6 gru 2013

Boliwijskie bezdroża

Przez boliwijskie bezdroża pędzi rozklekotany autobus, zostawiając za sobą tumany kurzu. Pędzi, czyli jedzie około 60-70 km/h. Jak na wypiaskowaną drogę, po której się porusza, to naprawdę sporo. Asfalt skończył się już dawno temu, zaraz za San Jose, a zacznie się dopiero po około 350 kilometrach w okolicach Concepcion.

Czerwona wstęga drogi najpierw prowadzi płaskim terenem, by po 50 kilometrach zacząć się wić pomiędzy nagle wyrastającymi wzgórzami. Krajobraz zmienia się, choć cały czas towarzyszy mu jeden element: dżungla. Czasem nagle gdzieś przy drodze pojawi się człowiek, który ma odebrać pakunek z autobusu lub jechać nim dalej. Czasem widać za nim pojedynczą chałupę lub drogę lub ścieżynę prowadzącą Gdzieś. A najczęściej nie ma nic - człowiek pojawia się Znikąd. Podobnie znikają ci, którzy po drodze wysiadają z autobusu - pośrodku Niczego.



Autobus przejeżdża tę trasę 3 razy w tygodniu, wydaje się więc, że taki przejazd jest jedną z niewielu rzeczy, które tutaj się dzieją. Co robią ci ludzie? Czym zajmują się prócz hodowli bydła i ewentualnie uprawą? Z czego żyją ci, których pojedyncze domki pochowane są gdzieś w gęstwinie? Jak im się żyje na takim odludziu? Czy ktoś o nich pamięta, prócz kierowcy autobusu, który uprzedza klaksonem swój przyjazd i tych, którzy przekazują im przez niego paczkę?

Czy są szczęśliwi...?

Niektóre z dróg odchodzących w leśną gęstwinę prowadzą do wiosek mennonitów, którzy żyją tu w zgodzie z naturą, w sposób tradycyjny, według ściśle określonych, restrykcyjnych zasad, korzystając przede wszystkim z rolnictwa i tego, co sami wytworzą. Są to potomkowie Niemców, którzy na te tereny przybyli kilka wieków temu, wyznający chrześcijański protestantyzm o charakterze ewangelickim, jak można o nich przeczytać. Posługują się starym językiem dolnoniemieckim.
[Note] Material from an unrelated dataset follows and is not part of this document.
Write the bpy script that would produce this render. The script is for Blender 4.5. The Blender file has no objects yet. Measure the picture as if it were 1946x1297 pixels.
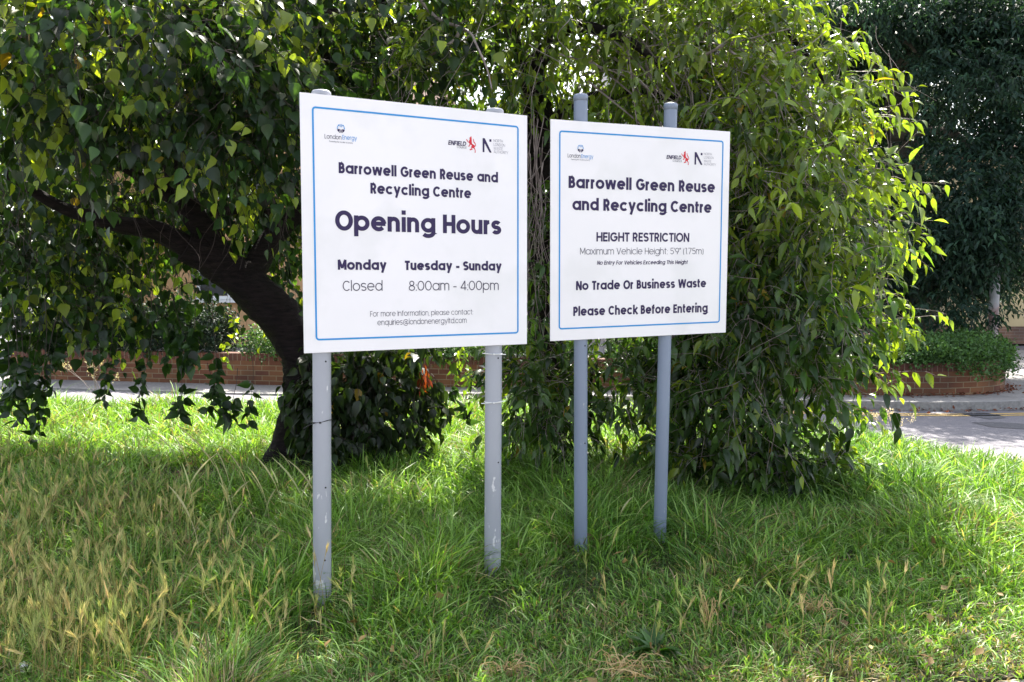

Jest to zamknięta społeczność, która rzadko opuszcza swoje kolonie - można ich za to często spotkać w dni targowe w okolicznych wioskach. Nietrudno ich rozpoznać - mężczyźni noszą koszule, ogrodniczki i słomiane kapelusze, a kobiety długie suknie z rękawami i zasłonięte włosy. Większość to wysocy niebieskoocy blondyni. Tutaj znaleźli to, czego szukali - żyzną ziemię i państwo, które nie miesza się w ich sprawy. Ponoć są ciekawi tego, co dzieje się w Europie, ale to w tym miejscu czują się najszczęśliwsi... 

Autobus mija te drogi niknące w dżungli - a tam gdzieś świat się po prostu zatrzymał.

Po paru godzinach jazdy autobus staje na kilka minut przerwy. Znajduje się tu prosta, drewniana wiata, pod którą kobieta z córką sprzedaje empanady (pierożki z nadzieniem serowym lub mięsnym) i zimny, mętny napój o nieokreślonej barwie. Mały załadunek i autobus jedzie dalej.

Po kolejnych paru godzinach dojeżdża do wioski - nadal pośrodku Niczego. Zbliża się południe, temperatura sięga ponad 40 stopni, ale powietrze chłodzi wiatr, który wzbija w górę czerwony pył. Senność wioski o tej porze poraża, ale jednocześnie sprawia, że każdy tu przybyły mimowolnie się jej poddaje...


1 komentarz:

  1. na przekór!

    dalekie podróże to mają do siebie, że mogą udawać dalekie ucieczki.... i odwrotnie....

    nie, przecież Cię o to nie posądzam.
    smak czerwonego boliwijskiego kurzu, czy wydrapywanie się z hotelowego pokoju przez okno zapewne nie zaspakaja jednak (taką mam nadzieję) Twych oczekiwań.

    odnajdujesz na końcu świata ludzi... szczęśliwych. ich niebieskie oczy kryją pewnie wiele trosk, codzienność pośrodku wielkiego "Niczego" wymaga wyzwań, których nie próbujemy sobie nawet wyobrazić, pewno jednak są Szczęśliwi.

    a co się kryje Miriam w Twoich oczach?? jest w nich Szczęście??
    -trzymam kciuki!!

    PS. obawiam się że jesteś dobrym przemytnikiem, tfu! dobrą przemytniczką!